"Kwiatkowski dostał po łbie za solidną pracę"

"Kwiatkowski dostał po łbie za solidną pracę"

Dodano:   /  Zmieniono: 
Krzysztof Kwiatkowski (fot. Wprost) Źródło: Wprost
Politycy wciąż komentują skład nowego rządu Donalda Tuska. Zdziwienie nawet opozycji budzi usunięcie z ministerstwa sprawiedliwości Krzysztofa Kwiatkowskiego. Tusk zastąpił go liderem konserwatywnej części PO Jarosławem Gowinem.
Wszystko o nowym rządzie Tuska - kliknij tutaj

Według szefa sejmowej komisji sprawiedliwości, posła SLD Ryszarda Kalisza, zastąpienie Kwiatkowskiego Gowinem to jeden z argumentów, by rząd Tuska nazwać "rządem niekompetencji". – Kwiatkowski był niezwykle kooperatywny, wiele rzeczy udało mu się zmienić, choć miał w tyle głowy populistyczne hasła PO - mówił Kalisz, ubolewając nad zmianą w resorcie.

"Gowin zrealizuje sprawiedliwość watykańską"

Kwiatkowskiego chwalił także rzecznik klubu Ruchu Palikota Andrzej Rozenek. - Kwiatkowski dostał po łbie za solidną pracę. To jeden z najlepszych ministrów sprawiedliwości - oświadczył. Rząd Tuska nazwał rządem "partyjnym". - Nieważne jest to, co robicie, ważne jest w jakim jesteście układzie partyjnym, czy jesteście zakolegowani z tym, z kim należy - krytykował polityk Ruchu Palikota.

Palikot: Opus Dei ma trzech "agentów" w rządzie.
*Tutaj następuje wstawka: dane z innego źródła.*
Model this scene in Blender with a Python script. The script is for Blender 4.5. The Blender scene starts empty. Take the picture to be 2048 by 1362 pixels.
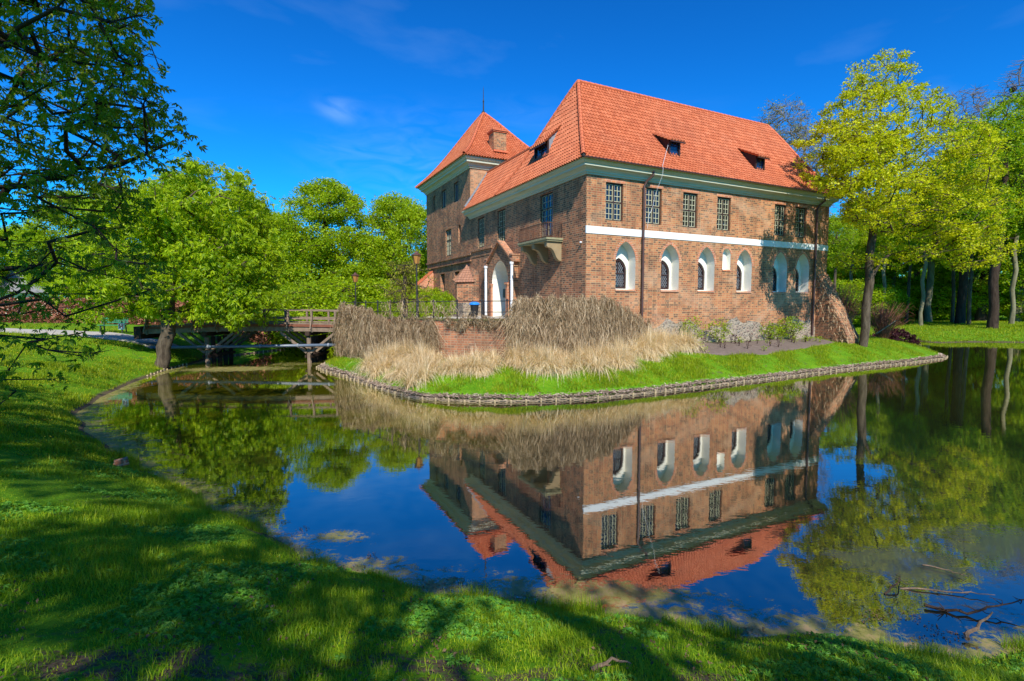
import bpy, math, random
import numpy as np
from mathutils import Vector, Matrix
from mathutils.geometry import tessellate_polygon
R=math.radians
rng=np.random.default_rng(7); random.seed(7)
SC=bpy.context.scene; COL=SC.collection

# ------------------------------------------------------------------ camera
TH=math.atan(73/1028.); FPX=1028*math.cos(TH); CH=3.35
cam_d=bpy.data.cameras.new('camera'); cam=bpy.data.objects.new('camera',cam_d); COL.objects.link(cam)
cam.location=(0,0,CH); cam.rotation_euler=(R(90)-TH,0,0)
cam_d.sensor_width=36; cam_d.lens=36*FPX/2048; cam_d.clip_start=.05; cam_d.clip_end=2000
SC.camera=cam
# ------------------------------------------------------------------ light
SUN=Vector((.47,-2.62,2.50)).normalized()
el=math.asin(SUN.z); az=math.atan2(SUN.x,SUN.y)
sl=bpy.data.lights.new('sun','SUN'); sl.energy=5.0; sl.angle=R(.5); sl.color=(1,.95,.86)
so=bpy.data.objects.new('sun',sl); COL.objects.link(so); so.rotation_euler=SUN.to_track_quat('Z','Y').to_euler()
W=bpy.data.worlds.new('World'); SC.world=W; W.use_nodes=True
nt=W.node_tree; nt.nodes.clear()
def wn(t,**k):
    n=nt.nodes.new(t)
    for a,b in k.items(): setattr(n,a,b)
    return n
sky=wn('ShaderNodeTexSky',sky_type='NISHITA',sun_disc=False,sun_elevation=el,sun_rotation=az,altitude=0,air_density=1.0,dust_density=.25,ozone_density=5.0)
hs=wn('ShaderNodeHueSaturation'); hs.inputs['Saturation'].default_value=1.05; hs.inputs['Value'].default_value=1.0; hs.inputs['Hue'].default_value=.5
gm=wn('ShaderNodeMix',data_type='RGBA',blend_type='MULTIPLY'); gm.inputs[0].default_value=1; gm.inputs[7].default_value=(.05,.54,.82,1)
tc=wn('ShaderNodeTexCoord'); mp=wn('ShaderNodeMapping'); mp.inputs['Scale'].default_value=(1.3,1.3,4.2); mp.inputs['Location'].default_value=(3.1,1.7,.6)
nz=wn('ShaderNodeTexNoise'); nz.inputs['Scale'].default_value=1.6; nz.inputs['Detail'].default_value=7; nz.inputs['Distortion'].default_value=.5
cr=wn('ShaderNodeValToRGB'); cr.color_ramp.elements[0].position=.58; cr.color_ramp.elements[0].color=(0,0,0,1); cr.color_ramp.elements[1].position=.86; cr.color_ramp.elements[1].color=(.13,.13,.13,1)
cm=wn('ShaderNodeMix',data_type='RGBA'); cm.inputs[7].default_value=(4.2,6.2,8.0,1)
bg=wn('ShaderNodeBackground'); bg.inputs['Strength'].default_value=.118
wo=wn('ShaderNodeOutputWorld'); L=nt.links.new
ga=wn('ShaderNodeGamma'); ga.inputs[1].default_value=1.35; L(sky.outputs[0],ga.inputs[0]); L(ga.outputs[0],hs.inputs['Color']); L(hs.outputs[0],gm.inputs[6]); L(tc.outputs['Generated'],mp.inputs[0]); L(mp.outputs[0],nz.inputs[0]); L(nz.outputs[0],cr.inputs[0])

def wisp(u,v,sx,sz,amp):
    d=Vector(((u-1024)/FPX,1,math.sin(-TH)+(681-v)/FPX)).normalized()
    sb=wn('ShaderNodeVectorMath',operation='SUBTRACT'); sb.inputs[1].default_value=d; L(tc.outputs['Generated'],sb.inputs[0])
    ml=wn('ShaderNodeVectorMath',operation='MULTIPLY'); ml.inputs[1].default_value=(1/sx,1/sx,1/sz); L(sb.outputs[0],ml.inputs[0])
    ln=wn('ShaderNodeVectorMath',operation='LENGTH'); L(ml.outputs[0],ln.inputs[0])
    mr=wn('ShaderNodeMapRange',interpolation_type='SMOOTHSTEP'); L(ln.outputs['Value'],mr.inputs[0]); mr.inputs[1].default_value=0; mr.inputs[2].default_value=1; mr.inputs[3].default_value=amp; mr.inputs[4].default_value=0
    return mr.outputs[0]
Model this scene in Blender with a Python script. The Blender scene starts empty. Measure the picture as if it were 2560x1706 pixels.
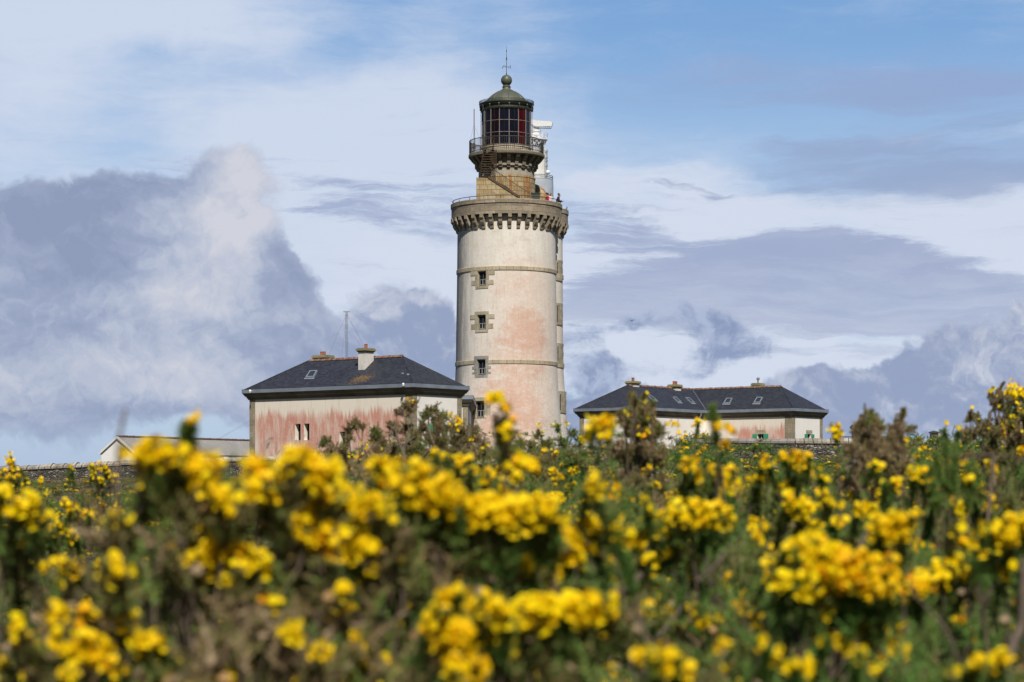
import bpy, math, random
import numpy as np
from mathutils import Vector, Matrix

R = math.radians
SC = bpy.context.scene
COL = SC.collection

# ------------------------------------------------------------------ camera
F, HX, HY, EYE = 5600.0, 1280.0, 1230.0, 1.6      # focal length (px of a 2560 px wide frame), horizon, eye height
cam_d = bpy.data.cameras.new('camera')
cam = bpy.data.objects.new('camera', cam_d); COL.objects.link(cam)
cam.location = (0, 0, EYE); cam.rotation_euler = (R(90), 0, 0)
cam_d.sensor_width = 36.0; cam_d.lens = F / 2560 * 36
cam_d.shift_y = (HY - 853) / 2560
cam_d.clip_start = 0.1; cam_d.clip_end = 30000
cam_d.dof.use_dof = True; cam_d.dof.focus_distance = 165.0
cam_d.dof.aperture_fstop = cam_d.lens / 16.5
SC.camera = cam
SC.view_settings.view_transform = 'Standard'; SC.view_settings.look = 'None'
SC.view_settings.exposure = 0.0; SC.view_settings.gamma = 1.0
cy = SC.cycles
cy.max_bounces = 6; cy.diffuse_bounces = 3; cy.glossy_bounces = 3; cy.transmission_bounces = 4
cy.caustics_reflective = False; cy.caustics_refractive = False

def P(px, py, D):
    return Vector(((px - HX) / F * D, D, EYE + (HY - py) / F * D))
def s2l(c):
    o = []
    for x in c:
        x /= 255.0
        o.append(x / 12.92 if x <= .04045 else ((x + .055) / 1.055) ** 2.4)
    return (o[0], o[1], o[2], 1.0)

# ------------------------------------------------------------------ node helper
class NT:
    def __init__(s, tree):
        s.t = tree; s.n = tree.nodes; s.l = tree.links
        s.n.clear()
    def _in(s, sock, v):
        if isinstance(v, bpy.types.NodeSocket): s.l.new(v, sock)
        elif v is not None:
            try: sock.default_value = v
            except Exception:
                sock.default_value = (v, v, v) if isinstance(v, (int, float)) else tuple(v)[:3]
    def node(s, typ, **kw):
        n = s.n.new(typ)
        for k, v in kw.items(): setattr(n, k, v)
        return n
    def m(s, op, a, b=None, c=None, clamp=False):
        n = s.n.new('ShaderNodeMath'); n.operation = op; n.use_clamp = clamp
        s._in(n.inputs[0], a)
        if b is not None: s._in(n.inputs[1], b)
        if c is not None: s._in(n.inputs[2], c)
        return n.outputs[0]
    def v(s, op, a, b=None):
        n = s.n.new('ShaderNodeVectorMath'); n.operation = op
        s._in(n.inputs[0], a)
        if b is not None: s._in(n.inputs[1], b)
        return n.outputs['Value'] if op in ('LENGTH', 'DOT_PRODUCT') else n.outputs[0]
    def noise(s, vec, scale, detail=4, rough=.55, col=False, dist=0.0):
        n = s.n.new('ShaderNodeTexNoise'); s._in(n.inputs['Vector'], vec)
        n.inputs['Scale'].default_value = scale; n.inputs['Detail'].default_value = detail
        n.inputs['Roughness'].default_value = rough; n.inputs['Distortion'].default_value = dist
        return n.outputs['Color'] if col else n.outputs[0]
    def smooth(s, x, a, b, lo=0.0, hi=1.0, lin=False):
        n = s.n.new('ShaderNodeMapRange'); n.interpolation_type = 'LINEAR' if lin else 'SMOOTHSTEP'
        n.clamp = True
        s._in(n.inputs[0], x)
        for i, q in enumerate((a, b, lo, hi)): s._in(n.inputs[1 + i], q)
        return n.outputs[0]
    def mix(s, f, a, b, mode='MIX'):
        n = s.n.new('ShaderNodeMix'); n.data_type = 'RGBA'; n.blend_type = mode
        s._in(n.inputs[0], f); s._in(n.inputs[6], a); s._in(n.inputs[7], b)
        return n.outputs[2]
    def xyz(s, x, y, z=0.0):
        n = s.n.new('ShaderNodeCombineXYZ')
        for i, q in enumerate((x, y, z)): s._in(n.inputs[i], q)
        return n.outputs[0]
    def sep(s, v):
        n = s.n.new('ShaderNodeSeparateXYZ'); s._in(n.inputs[0], v); return n.outputs
    def ramp(s, f, stops):
        n = s.n.new('ShaderNodeValToRGB'); s._in(n.inputs[0], f)
        cr = n.color_ramp
        while len(cr.elements) < len(stops): cr.elements.new(.5)
        for e, (p, c) in zip(cr.elements, stops):
            e.position = p; e.color = c if len(c) == 4 else (*c, 1)
        return n.outputs[0]
    def ell(s, vec, items):
        """sum of soft ellipses (cx, cy, rx, ry, weight)"""
        tot = None
        for cx, cy_, rx, ry, w in items:
            d = s.v('SUBTRACT', vec, (cx, cy_, 0)); d = s.v('MULTIPLY', d, (1 / rx, 1 / ry, 0))
            q = s.smooth(s.v('LENGTH', d), 1.25, .25, 0.0, w)
            tot = q if tot is None else s.m('ADD', tot, q)
        return tot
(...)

Dlaczego tak wielu?

Rozenek nawiązał też do sprawy Opus Dei. 19 listopada Janusz Palikot oświadczył, że szef MSZ Radosław Sikorski, minister sprawiedliwości Jarosław Gowin oraz szef Kancelarii Premiera Tomasz Arabski to członkowie Opus Dei. Katolicką organizację Palikot nazwał "wywiadem" Kościoła. Nawiązując do słów Palikota Rozenek oświadczył, że mianowany ministrem Gowin będzie mógł "realizować sprawiedliwość watykańską". - Opus Dei ma zdobywać wpływy w elitach władzy – protestuję przeciwko temu – oświadczył rzecznik klubu Ruchu Palikota.
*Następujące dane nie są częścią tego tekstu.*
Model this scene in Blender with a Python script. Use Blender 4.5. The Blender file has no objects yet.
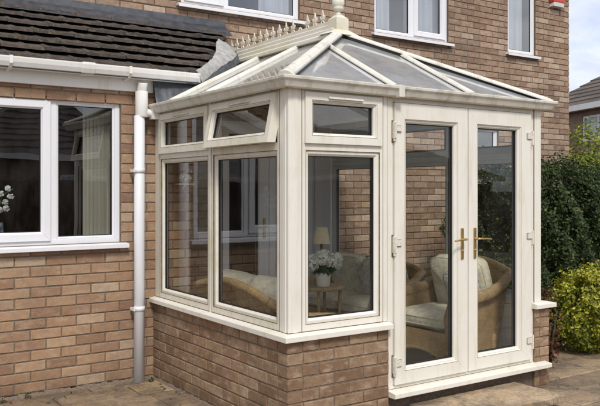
import bpy, bmesh, math, random
from mathutils import Vector, Matrix
random.seed(7)
R = math.radians
sc = bpy.context.scene
# ---------------------------------------------------------------- camera
HOR, CX, CY, FPX = 189.0, 300.0, 203.0, 760.0
CAM = Vector((-2.590, -3.923, 1.60))
cd = bpy.data.cameras.new('camera'); cam = bpy.data.objects.new('camera', cd); sc.collection.objects.link(cam)
cam.location = CAM; cam.rotation_euler = (R(90), 0, -R(34.3))
cd.sensor_width = 36; cd.lens = 36 * FPX / 600.0
cd.shift_y = -(CY - HOR) / 600.0
cd.clip_start = 0.05; cd.clip_end = 500
sc.camera = cam
# ---------------------------------------------------------------- world and sun
SUN_EL, SUN_AZ = 48, -158          # azimuth measured from +Y towards +X
SKY_STR, SUN_STR, EXPO = 0.12, 2.2, 0.27
w = bpy.data.worlds.new('World'); sc.world = w; w.use_nodes = True
nt = w.node_tree; nt.nodes.clear()
def N(nt, t, **k):
    n = nt.nodes.new(t)
    for a, v in k.items():
        if a == 'i':
            for kk, vv in v.items(): n.inputs[kk].default_value = vv
        else: setattr(n, a, v)
    return n
L = lambda nt, a, b: nt.links.new(a, b)
sky = N(nt, 'ShaderNodeTexSky', sky_type='NISHITA', sun_disc=False, sun_elevation=R(SUN_EL), sun_rotation=R(SUN_AZ))
tc = N(nt, 'ShaderNodeTexCoord')
sep = N(nt, 'ShaderNodeSeparateXYZ'); L(nt, tc.outputs['Generated'], sep.inputs[0])
ad = N(nt, 'ShaderNodeMath', operation='ADD', i={1: 0.25}); L(nt, sep.outputs[2], ad.inputs[0])
mx = N(nt, 'ShaderNodeMath', operation='MAXIMUM', i={1: 0.08}); L(nt, ad.outputs[0], mx.inputs[0])
dv = N(nt, 'ShaderNodeVectorMath', operation='DIVIDE'); L(nt, tc.outputs['Generated'], dv.inputs[0])
cb = N(nt, 'ShaderNodeCombineXYZ')
for k in range(3): L(nt, mx.outputs[0], cb.inputs[k])
L(nt, cb.outputs[0], dv.inputs[1])
no = N(nt, 'ShaderNodeTexNoise', i={'Scale': 1.5, 'Detail': 7.0, 'Roughness': 0.55, 'Distortion': 0.3}); L(nt, dv.outputs[0], no.inputs['Vector'])
cr = N(nt, 'ShaderNodeValToRGB'); L(nt, no.outputs['Fac'], cr.inputs[0])
cr.color_ramp.elements[0].position = 0.30; cr.color_ramp.elements[1].position = 0.54
cr.color_ramp.elements[0].color = (0.30, 0.30, 0.30, 1)
no2 = N(nt, 'ShaderNodeTexNoise', i={'Scale': 2.6, 'Detail': 6.0}); L(nt, dv.outputs[0], no2.inputs['Vector'])
cr2 = N(nt, 'ShaderNodeValToRGB'); L(nt, no2.outputs['Fac'], cr2.inputs[0])
cr2.color_ramp.elements[0].position = 0.35; cr2.color_ramp.elements[1].position = 0.62
cr2.color_ramp.elements[0].color = (4.8, 5.2, 6.0, 1); cr2.color_ramp.elements[1].color = (8.6, 8.7, 8.9, 1)
mixs = N(nt, 'ShaderNodeMix', data_type='RGBA')
L(nt, cr.outputs[0], mixs.inputs[0]); tint = N(nt, 'ShaderNodeMix', data_type='RGBA', blend_type='MULTIPLY'); tint.inputs[0].default_value = 1.0; tint.inputs[7].default_value = (0.95, 0.88, 1.06, 1); L(nt, sky.outputs[0], tint.inputs[6]); L(nt, tint.outputs[2], mixs.inputs[6]); L(nt, cr2.outputs[0], mixs.inputs[7])
bg = N(nt, 'ShaderNodeBackground', i={'Strength': SKY_STR}); L(nt, mixs.outputs[2], bg.inputs[0])
wo = N(nt, 'ShaderNodeOutputWorld'); L(nt, bg.outputs[0], wo.inputs[0])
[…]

Rozenek jest wicenaczelnym tygodnika "Nie", któremu szefuje rzecznik rządu w czasach PRL Jerzy Urban. W notce biograficznej na stronach "Nie" Rozenek jako swoją pasję wymienił "dopier... czarnym" (księżom - red.).

"Pan Gowin łamie zasady"

Skład rządu skrytykował też szef klubu SLD Leszek Miller. - Jarosław Gowin jest dosyć oryginalnym ministrem. To jest człowiek, który - pamiętam - mówił, że czuje się ojcem wszystkich zamrożonych zygot chyba czy zarodków. To, jak na ministra sprawiedliwości brzmi marnie – powiedział Miller dodając, że do tej pory na szefa tego resortu starano się kreować „ludzi z autorytetem w środowiskach prawniczych, dobrze wykształconych w tym przedmiocie oraz nie identyfikujących się zbytnio ideologicznie i politycznie". - Pan Gowin łamie te zasady – powiedział były premier. 

Gowina bronił Tadeusz Cymański, usunięty z PiS europoseł. - Wypowiedź Palikota, kiedy nazwał Gowina agentem Kościoła katolickiego była skandaliczna. Trzeba skończyć ze skandalem religijnym, bo to nas nigdzie nie zaprowadzi – powiedział.

"Arłukowicz będzie realizował to co krytykował"

Z kolei w wyborze Bartosza Arłukowicza na ministra zdrowia Miller dostrzegł „aspekt humorystyczny". - Otóż Bartosz Arłukowicz bardzo krytykował wszystkie projekty, które były przedkładane przez minister zdrowia Ewę Kopacz. Był zdecydowanie przeciwko wszystkim tym projektom. Aż tu nagle będzie te projekty realizował. Niewątpliwie komizm tej sytuacji rzuca się oczy – powiedział Miller.

Graś: nie wiem kto jest w Opus Dei

Składu rządu bronił rzecznik rządu Paweł Graś. Oświadczył, że nie wie, kto z ministrów jest członkiem Opus Dei. Powiedział, że Gowin dzięki wykształceniu (ukończył filozofię - red.) ma "bardzo głęboko wbudowane to, co jest mu do pełnienia funkcji potrzebne". Dlaczego stanowisko stracił Kwiatkowski? - W polityce ludzie muszą przygotowywać się do tego, że trzeba pełnić wiele ról - oświadczył Graś.